Showing posts with label underlight. Show all posts
Showing posts with label underlight. Show all posts

Friday, November 30, 2007


Underlighting is an interesting effect. It emphasizes completely different details than top lighting. Look at the examples above . The two pictures are of the same person, only the light is different. The difference is amazing! The bottom-lit picture (picture #1) is simply unsettling. The the top-lit picture (picture #2) is over-the-top scary.

Amazingly, department store dressing rooms favor the scary top lit scheme. It's the easiest light to do and it makes people look thinner.

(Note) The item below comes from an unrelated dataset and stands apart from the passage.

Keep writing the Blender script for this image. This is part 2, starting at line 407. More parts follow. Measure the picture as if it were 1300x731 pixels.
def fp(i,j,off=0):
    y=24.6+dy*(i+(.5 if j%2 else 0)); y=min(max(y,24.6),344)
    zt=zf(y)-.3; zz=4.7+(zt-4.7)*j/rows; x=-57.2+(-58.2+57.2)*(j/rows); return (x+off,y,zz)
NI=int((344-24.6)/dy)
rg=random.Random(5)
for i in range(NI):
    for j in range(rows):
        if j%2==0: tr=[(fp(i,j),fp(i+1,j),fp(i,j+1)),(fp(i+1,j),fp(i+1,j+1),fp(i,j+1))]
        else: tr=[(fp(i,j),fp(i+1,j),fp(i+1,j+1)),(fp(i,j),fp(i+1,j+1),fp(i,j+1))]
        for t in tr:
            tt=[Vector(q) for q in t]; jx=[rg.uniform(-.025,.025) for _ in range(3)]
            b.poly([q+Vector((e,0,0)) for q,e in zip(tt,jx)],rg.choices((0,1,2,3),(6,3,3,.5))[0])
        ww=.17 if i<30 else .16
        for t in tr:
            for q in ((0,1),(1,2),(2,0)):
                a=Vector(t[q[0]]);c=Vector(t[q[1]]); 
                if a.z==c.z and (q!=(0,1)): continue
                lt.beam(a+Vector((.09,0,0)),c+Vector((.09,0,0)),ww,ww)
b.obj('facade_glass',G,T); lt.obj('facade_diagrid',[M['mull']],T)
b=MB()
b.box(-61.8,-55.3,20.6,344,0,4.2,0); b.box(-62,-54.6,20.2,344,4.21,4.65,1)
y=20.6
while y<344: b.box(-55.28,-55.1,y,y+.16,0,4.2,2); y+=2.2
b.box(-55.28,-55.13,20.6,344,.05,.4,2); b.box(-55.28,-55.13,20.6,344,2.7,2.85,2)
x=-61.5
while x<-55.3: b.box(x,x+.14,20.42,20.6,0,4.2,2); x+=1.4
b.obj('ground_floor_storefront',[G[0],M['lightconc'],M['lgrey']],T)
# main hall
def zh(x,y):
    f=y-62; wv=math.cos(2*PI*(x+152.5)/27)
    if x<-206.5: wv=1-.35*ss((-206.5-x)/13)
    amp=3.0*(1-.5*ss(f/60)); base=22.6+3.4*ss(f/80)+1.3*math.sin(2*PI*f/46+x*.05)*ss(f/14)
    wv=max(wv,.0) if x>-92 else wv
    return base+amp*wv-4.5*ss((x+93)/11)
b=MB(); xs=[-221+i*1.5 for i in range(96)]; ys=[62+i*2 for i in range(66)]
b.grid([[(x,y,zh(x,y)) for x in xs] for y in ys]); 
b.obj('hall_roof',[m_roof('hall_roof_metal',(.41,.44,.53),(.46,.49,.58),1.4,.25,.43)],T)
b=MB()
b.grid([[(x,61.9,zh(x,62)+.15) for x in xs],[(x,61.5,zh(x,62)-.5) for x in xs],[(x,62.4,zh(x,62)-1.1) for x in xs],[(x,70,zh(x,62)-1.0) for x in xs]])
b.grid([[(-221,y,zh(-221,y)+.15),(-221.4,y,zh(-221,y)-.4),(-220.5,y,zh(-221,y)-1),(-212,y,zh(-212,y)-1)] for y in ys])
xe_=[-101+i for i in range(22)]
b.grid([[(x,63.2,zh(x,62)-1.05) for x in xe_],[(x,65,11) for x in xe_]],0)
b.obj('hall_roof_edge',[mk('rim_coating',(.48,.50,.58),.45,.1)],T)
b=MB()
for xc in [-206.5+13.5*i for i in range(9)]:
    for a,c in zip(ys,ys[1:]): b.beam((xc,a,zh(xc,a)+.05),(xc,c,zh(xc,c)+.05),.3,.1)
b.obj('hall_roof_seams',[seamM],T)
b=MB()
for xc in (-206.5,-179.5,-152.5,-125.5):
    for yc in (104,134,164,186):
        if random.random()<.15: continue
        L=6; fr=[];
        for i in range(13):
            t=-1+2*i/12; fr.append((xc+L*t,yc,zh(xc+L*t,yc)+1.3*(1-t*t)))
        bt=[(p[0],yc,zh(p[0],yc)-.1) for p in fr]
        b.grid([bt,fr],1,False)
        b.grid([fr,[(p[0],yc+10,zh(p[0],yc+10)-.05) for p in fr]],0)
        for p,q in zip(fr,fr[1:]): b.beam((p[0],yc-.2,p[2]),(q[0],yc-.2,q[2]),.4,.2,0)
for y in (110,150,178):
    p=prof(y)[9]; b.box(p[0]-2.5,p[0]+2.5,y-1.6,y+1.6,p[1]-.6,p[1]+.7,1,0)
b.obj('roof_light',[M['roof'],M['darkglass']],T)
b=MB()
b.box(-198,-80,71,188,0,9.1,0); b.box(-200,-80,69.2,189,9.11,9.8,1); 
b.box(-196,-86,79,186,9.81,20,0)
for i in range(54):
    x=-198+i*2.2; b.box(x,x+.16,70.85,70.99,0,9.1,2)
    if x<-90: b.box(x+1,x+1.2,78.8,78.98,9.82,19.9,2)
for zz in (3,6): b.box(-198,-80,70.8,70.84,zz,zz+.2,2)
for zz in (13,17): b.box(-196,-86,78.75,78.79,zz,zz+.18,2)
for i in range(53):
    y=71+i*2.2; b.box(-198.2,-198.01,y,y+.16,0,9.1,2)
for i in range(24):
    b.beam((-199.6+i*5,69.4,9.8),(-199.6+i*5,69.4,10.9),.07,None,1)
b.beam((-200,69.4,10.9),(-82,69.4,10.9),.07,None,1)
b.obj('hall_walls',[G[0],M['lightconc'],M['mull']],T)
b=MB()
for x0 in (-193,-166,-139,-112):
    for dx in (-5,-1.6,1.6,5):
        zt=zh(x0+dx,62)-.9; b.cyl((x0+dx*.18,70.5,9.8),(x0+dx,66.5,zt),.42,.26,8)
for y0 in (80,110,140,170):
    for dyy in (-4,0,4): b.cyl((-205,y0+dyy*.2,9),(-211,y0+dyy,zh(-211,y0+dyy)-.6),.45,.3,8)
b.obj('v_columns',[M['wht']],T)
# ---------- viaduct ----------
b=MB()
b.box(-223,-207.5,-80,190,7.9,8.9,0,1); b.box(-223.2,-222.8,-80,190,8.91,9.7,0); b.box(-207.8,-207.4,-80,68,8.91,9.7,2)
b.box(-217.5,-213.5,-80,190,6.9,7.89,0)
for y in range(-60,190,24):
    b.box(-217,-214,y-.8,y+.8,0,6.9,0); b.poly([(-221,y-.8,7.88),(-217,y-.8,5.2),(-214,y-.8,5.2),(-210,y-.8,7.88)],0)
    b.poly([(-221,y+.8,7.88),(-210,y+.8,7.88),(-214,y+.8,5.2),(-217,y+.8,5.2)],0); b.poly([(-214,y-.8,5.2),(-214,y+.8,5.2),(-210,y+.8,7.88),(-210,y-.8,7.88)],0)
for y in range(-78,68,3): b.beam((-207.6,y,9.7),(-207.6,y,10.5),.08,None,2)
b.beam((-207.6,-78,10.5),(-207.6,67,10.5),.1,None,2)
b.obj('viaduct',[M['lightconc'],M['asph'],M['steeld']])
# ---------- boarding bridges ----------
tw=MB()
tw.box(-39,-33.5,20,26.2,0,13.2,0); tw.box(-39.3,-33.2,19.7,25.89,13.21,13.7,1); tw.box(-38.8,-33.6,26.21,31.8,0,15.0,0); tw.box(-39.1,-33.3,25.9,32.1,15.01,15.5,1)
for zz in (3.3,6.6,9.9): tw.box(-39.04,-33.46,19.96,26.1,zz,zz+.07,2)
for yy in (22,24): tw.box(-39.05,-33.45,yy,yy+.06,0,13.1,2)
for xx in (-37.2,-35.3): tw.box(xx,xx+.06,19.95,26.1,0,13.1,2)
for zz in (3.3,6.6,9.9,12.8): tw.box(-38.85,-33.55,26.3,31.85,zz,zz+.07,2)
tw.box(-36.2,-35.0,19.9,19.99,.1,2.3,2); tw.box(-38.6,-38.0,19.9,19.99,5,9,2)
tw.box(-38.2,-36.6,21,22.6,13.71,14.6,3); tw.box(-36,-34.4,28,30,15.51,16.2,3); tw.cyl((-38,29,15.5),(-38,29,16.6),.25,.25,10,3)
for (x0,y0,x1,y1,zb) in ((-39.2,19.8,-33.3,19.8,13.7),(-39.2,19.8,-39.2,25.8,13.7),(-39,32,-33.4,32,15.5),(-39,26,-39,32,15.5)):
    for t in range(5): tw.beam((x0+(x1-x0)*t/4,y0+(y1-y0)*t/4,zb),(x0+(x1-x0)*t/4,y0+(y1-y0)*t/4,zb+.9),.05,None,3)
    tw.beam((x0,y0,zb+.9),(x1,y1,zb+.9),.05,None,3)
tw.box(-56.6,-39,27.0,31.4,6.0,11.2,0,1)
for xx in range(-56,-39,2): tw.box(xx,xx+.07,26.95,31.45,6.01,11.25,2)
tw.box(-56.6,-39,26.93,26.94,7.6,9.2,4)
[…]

Underlight looks simple to shoot but you still have to pay attention to the overall effect. Here (above) a light was necessary to separate the back of the head from the background and a dark shirt was worn to eliminate the distracting body and keep the focus on the face.

This still (above) seems too good to be true. Were the eyes and mouth really that black in the original photo?

Girls playing victims look great underlit. It's such an unflattering light for them that seeing it there makes the girl seem completely out of her element and at the mercy of the killer.

Peter Lorre (above) looked great when underlight .

Frankenstein was simultaneously hit by top light as well as a bottom light.

Above, an interesting interpretation (above) of Frankenstein's head, emphasizing the lower face and blacking out the forehead and hair.

Underlighting didn't seem to do much for this actor (above).

A classic example (above) of underlighting: The eyes are highlighted, the nose is a tall, dark cone, the upper lip is white with a dark moustache of shadow right above it to make the mouth seem bigger and wider.

One more comment about Frankenstein: he was sometimes lit to give the face two distinct tones, with the bottom half being grey. It's a great effect. The bright toplight makes him seem intellectual and supernatural. The greyed-down bottomlight makes him seem like the embodiment of fate-ordained death.

The brow ridge is still very prominent here and it marks the dividing line where the bottom of the face turns gray. Is that just lighting or did they help the light along with darker and lighter make-up in some scenes? How do you like the eyes and sides of the mouth?